"Where did my daddy go?"
I started writing this essay years ago, but I deleted it because I knew the themes are terribly personal, and I wanted to work with them on the most personal level possible instead of having the essay do the talking for me when I was really just trying to have a conversation with my father.
But now it's time to just get it out there, because my dad doesn't return my calls, and ouch.
Way back when I started looking at fairy tale structure, and the story of Thrushbeard in particular, I looked at stories in a way that kept track of:
- which characters entered as another left – the fuller image of a story is revealed by seeing all characters as part of the same image. (In You've Got Mail, for example, the person you hate and the person you love are the same person. In Moonstruck, both brothers form a larger image even though they are separate characters.)
and
- whether the story involved growth through navigating timelessness, or through action and adventure (coming into a relationship with time), or both.
I also combined that lens with something my ex-husband had told me – "the first scene of any movie tells you what it's about."
I love vintage Disney films, and as I'd done with fairy tales, I went hunting to see if any were structurally rooted in a feminine perspective, and if so, whether they were saying something that felt accurate to the feminine experience.
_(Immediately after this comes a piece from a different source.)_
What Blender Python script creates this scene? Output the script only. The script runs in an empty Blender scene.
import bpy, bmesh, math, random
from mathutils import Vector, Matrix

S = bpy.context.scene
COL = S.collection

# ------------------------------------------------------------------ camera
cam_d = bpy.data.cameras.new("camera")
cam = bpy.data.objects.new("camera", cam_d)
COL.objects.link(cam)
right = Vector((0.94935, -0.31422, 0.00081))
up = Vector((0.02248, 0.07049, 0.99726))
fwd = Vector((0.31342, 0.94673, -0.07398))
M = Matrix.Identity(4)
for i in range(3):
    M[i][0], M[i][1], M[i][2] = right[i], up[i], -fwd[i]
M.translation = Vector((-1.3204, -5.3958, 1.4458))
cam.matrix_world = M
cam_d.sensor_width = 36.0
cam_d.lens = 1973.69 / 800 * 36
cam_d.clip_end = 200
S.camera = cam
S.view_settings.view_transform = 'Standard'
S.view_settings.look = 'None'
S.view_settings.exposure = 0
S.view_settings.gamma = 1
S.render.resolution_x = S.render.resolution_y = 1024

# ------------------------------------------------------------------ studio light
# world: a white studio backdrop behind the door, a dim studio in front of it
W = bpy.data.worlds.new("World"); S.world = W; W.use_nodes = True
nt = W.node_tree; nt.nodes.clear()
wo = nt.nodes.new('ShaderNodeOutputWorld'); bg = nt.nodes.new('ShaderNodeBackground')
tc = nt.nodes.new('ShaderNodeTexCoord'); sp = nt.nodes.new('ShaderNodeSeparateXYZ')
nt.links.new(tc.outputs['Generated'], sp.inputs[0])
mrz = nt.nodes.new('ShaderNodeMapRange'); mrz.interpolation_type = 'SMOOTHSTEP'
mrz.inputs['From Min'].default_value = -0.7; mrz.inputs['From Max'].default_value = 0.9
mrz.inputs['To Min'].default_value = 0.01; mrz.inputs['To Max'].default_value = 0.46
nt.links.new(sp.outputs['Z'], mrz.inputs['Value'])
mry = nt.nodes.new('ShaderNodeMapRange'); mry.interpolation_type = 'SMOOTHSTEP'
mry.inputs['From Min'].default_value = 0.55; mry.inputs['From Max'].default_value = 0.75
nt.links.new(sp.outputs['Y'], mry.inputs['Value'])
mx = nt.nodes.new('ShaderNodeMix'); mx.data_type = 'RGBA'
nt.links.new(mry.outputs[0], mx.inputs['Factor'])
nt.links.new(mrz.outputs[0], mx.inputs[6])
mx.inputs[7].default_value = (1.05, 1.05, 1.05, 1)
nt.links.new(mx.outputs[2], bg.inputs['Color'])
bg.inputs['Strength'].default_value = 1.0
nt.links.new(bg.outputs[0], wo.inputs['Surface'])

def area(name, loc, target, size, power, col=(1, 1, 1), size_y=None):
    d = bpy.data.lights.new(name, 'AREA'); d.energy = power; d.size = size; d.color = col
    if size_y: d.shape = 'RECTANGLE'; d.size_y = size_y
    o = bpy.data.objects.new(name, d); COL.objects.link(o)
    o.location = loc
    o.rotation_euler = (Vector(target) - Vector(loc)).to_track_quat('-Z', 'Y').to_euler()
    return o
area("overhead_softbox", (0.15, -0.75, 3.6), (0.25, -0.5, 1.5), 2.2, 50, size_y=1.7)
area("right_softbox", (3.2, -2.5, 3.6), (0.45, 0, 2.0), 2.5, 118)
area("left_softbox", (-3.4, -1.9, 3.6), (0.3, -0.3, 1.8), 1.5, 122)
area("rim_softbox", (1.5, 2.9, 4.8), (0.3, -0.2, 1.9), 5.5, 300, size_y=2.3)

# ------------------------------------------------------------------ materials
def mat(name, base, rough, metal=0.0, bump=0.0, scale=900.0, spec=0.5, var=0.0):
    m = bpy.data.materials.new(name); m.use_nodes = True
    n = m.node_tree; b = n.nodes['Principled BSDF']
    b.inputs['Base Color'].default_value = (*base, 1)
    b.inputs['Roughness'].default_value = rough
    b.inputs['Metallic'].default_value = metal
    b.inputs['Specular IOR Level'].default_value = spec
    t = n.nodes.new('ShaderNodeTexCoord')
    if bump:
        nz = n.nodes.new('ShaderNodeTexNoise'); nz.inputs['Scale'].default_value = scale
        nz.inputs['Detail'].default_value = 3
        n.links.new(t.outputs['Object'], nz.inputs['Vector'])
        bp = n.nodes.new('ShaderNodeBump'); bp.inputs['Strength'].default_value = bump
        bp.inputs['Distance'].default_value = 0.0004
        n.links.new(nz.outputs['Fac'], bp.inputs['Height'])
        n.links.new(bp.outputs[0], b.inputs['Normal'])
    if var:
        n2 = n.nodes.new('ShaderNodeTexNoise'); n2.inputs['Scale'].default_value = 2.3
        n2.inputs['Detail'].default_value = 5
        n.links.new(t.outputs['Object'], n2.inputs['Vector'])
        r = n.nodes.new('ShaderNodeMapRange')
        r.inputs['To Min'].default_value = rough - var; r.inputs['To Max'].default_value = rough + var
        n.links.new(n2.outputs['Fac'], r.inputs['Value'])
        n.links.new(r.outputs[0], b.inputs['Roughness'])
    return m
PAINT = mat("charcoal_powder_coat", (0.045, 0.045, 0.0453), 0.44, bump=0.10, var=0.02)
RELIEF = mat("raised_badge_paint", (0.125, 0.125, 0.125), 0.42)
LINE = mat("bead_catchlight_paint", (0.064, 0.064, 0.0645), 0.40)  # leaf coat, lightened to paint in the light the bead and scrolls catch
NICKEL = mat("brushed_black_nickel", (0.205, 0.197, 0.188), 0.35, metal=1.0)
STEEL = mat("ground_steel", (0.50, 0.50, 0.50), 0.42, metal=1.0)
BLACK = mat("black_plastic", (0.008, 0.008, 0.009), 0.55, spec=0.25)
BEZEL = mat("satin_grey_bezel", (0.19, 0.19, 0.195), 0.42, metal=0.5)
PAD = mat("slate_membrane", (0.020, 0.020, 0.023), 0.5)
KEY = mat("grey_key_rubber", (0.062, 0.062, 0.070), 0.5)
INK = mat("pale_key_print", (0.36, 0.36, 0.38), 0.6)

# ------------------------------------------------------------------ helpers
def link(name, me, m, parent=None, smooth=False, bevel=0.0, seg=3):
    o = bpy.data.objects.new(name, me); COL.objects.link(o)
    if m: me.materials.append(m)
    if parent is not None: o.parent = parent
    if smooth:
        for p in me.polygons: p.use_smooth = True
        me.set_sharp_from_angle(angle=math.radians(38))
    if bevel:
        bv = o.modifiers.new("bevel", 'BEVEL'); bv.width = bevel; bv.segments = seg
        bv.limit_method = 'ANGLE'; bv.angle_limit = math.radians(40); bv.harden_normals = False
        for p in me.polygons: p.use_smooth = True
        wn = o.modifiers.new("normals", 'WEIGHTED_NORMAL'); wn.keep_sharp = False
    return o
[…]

The Little Mermaid starts with sailors singing about King Triton, so that's a nope; if you look at the movie like a math equation, Ariel's inside of the Triton brackets. Mulan starts with a male soldier on the Great Wall, so even though she's the titular character, the STORY ITSELF is not driven by her, she's within it. On and on, the same pattern prevailed, until...
The Great Mouse Detective. It starts off like a shot from a cannon and it's directed from Olivia's perspective. The story itself is feminine and it's driven by her question:
"Where did my daddy go?"
It also takes place within a Queendom, not a kingdom ruled by a father, even though the missing father is the driver for the action (also my life). I see that there are three fathers in The Great Mouse Detective.
Basil is the ambivalent father who helps Olivia sort out her problem even though he sees her as tangential to his own war with his shadow.
Ratigan is the primal, ego-driven, mask-wearing shadow father who's trying to take over the Queendom – Lois Khan would say that the Queendom represents the feminine psyche.
The toymaker father is the "good" one, the one Olivia prefers to identify as her father, but in this story, he's the aspect that's gone missing.
There's a Jekyll and Hyde thread in this movie that scares me. There was the face my father decided he should show and then there was the rest. I wondered where my toymaker father went whenever he went to work, and whenever he kept working when he came back. I could feel the hidden self and (as a young child, which Olivia is) often interacted with the ambivalent father in between.
Olivia's always getting thrown into a cupboard or a glass bottle when the toymaker's shadow, Ratigan, shows up. But she still drives the action of the story.
There seems to be a weird paradox with story titles – if the titular character is female, it's probably not a feminine story, it's just another kingdom setting. To the casual eye, something called The Great Mouse Detective is about Basil. But if you look at the story itself, it belongs to Olivia.
To Kill a Mockingbird has a few different fathers as well. Atticus and Mr. Yule are basically aspects of the same character.
It takes a lot of strength to hold your shadow back, and it's hard when someone you love is also scary. I might never really know my dad – either of my parents, really – because most of the truth is in the shadows around the edge of my picture of them. But TGM helped me understand my own relationship, especially as a young child, to these different aspects of my own father – and it's great film to boot.